This Week’s Mtg: Fundamentalism And Modernity

This one was Steve’s idea and I’m trying to get him to come and run the show.  [UPDATE:  He’ll be there and suggests you read something on the radical doctrines called Dominionism and Christian Reconstructionism.  Try this and, for far more detail on the Christian Right in general, this.]

Didn’t we just talk about fundamentalism?  Yeah, but mainly about Islamic fundamentalism, the  politically active — and sometimes violent — religious fundamentalism in far away lands.  What about here?  I suggest, for variety’s sake, that we spend the evening focusing on fundamentalism here at home.  This for all practical purposes means Christian fundamentalism, a version of fundamentalism that is often political but seldom violent.  Sionce it’s our countrymen (and some of our relative sand friends, probably), hopefully we can do a better job understanding this phenomenon’s causes and future.

As background, here are a few facts about American fundamentalism, a few thoughts on how reaction to modernity may have spurred fundamentalism’s growth, and some discussion questions.

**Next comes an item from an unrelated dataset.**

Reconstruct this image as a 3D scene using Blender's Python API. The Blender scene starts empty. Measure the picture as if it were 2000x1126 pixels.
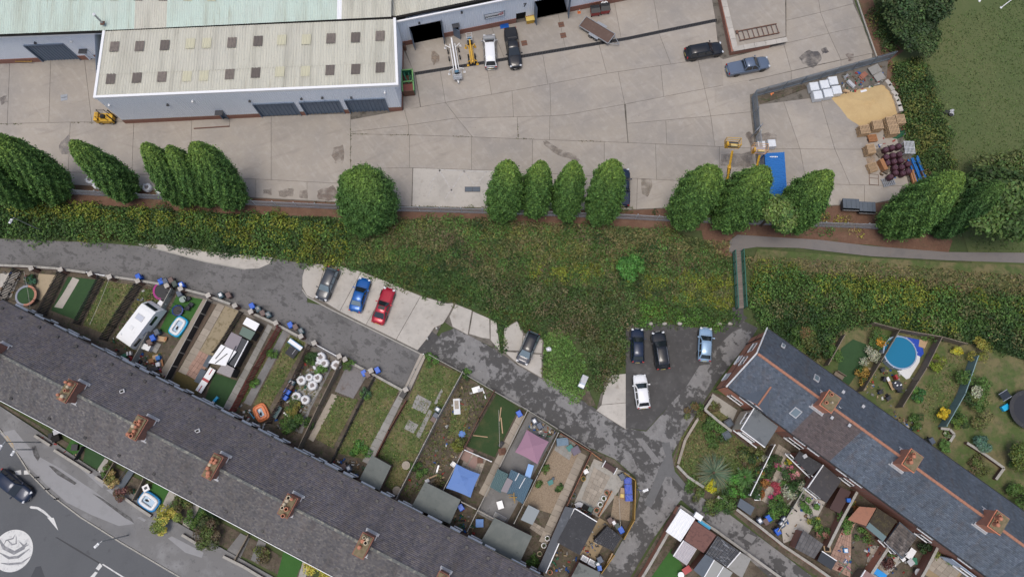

A new topics list for the summer months will be available Thursday, too.


Fundamentalist does not equal evangelical!  Not all evangelicals are fundamentalists and not all fundamentalists are evangelicals.  Here are some interesting data comparing evangelicals to religious Americans as a whole and to other religious groups.  Pulling a few numbers out gives us a sense of who evangelicals are and how many of them are fundamentalist.

  • Numbers/Beliefs:  60% of evangelicals say they believe that every word of the Bible is literally true — the very definition of fundamentalist.  This is higher than for any other religious group, even Muslims or Jehovah’s Witnesses.  Only 33% of all Americans believe this.
  • Similarly, 41% of evangelicals believe there is “only one, true way” to interpret their religion.  This is higher than for all Americans (27%), but much lower than for Mormons (77%) or Jehovah’s Witnesses (54%).
  • 80% of evangelicals say that religion is very important to their lives, compared to 55% of all Americans.
  • Sects:  There are many, many evangelical and fundamentalist sects.  But, Southern Baptists comprise about 40% of American evangelicals.
  • Catholics are not fundamentalists in the usual definition.  However, politically, conservative Catholics have united with the Christian Right to a degree thought impossible just a few decades ago.  So, many of the roughly one-quarter of Americans who are Catholic can be thought of as fundamentalists in a political sense
  • Regions:  One-half of (White) evangelicals live in the South; only one-third of all Americans do.

Also, here’s Wiki’s definition of “Christian fundamentalist.”


We’ve talked a lot about how Islamism is in part a reaction to the strains and disruptions of modernization.  Can we say the same about American fundamentalists?  Well, I think we can, especially if we look at the three “Great Awakenings” of religiosity in American history.  The most recent two centered around fundamentalism: (1) The early 20th century wave that crested with the 1925 Scopes trial, and the 1970s-80s wave that led to (and was led by) the religious right.

Arguably, as Steve has said, these waves were in large parts reactions to modernization, especially the parts of modernization that intruded on family dynamics and everyday life in ways that people could not escape, such as those involving the family or education.

  • Growing urbanization, then secularization of both culture and politics.
  • Women’s rights and civil rights and immigration.
  • Family breakdown among the working class.
  • Liberal social policies, such as legalized abortion, and the teaching of evolution in schools.
  • Economic changes; e.g., the loss of stable employment for non-college educated men.
  • World events: Opposition to Communism and opportunities created by America’s 20th century superpower status.

I hope we can look at fundamentalism in a sympathetic way and go beyond the political activities of the Christian Right to try to understand what drives fundamentalism and why it has taken the forms it has taken in this country.  Christian fundamentalism is not inherently militant or even political.  If many of its adherents have become that way, we need to try to understand what’s driving it, and that requires a bit of empathy with them.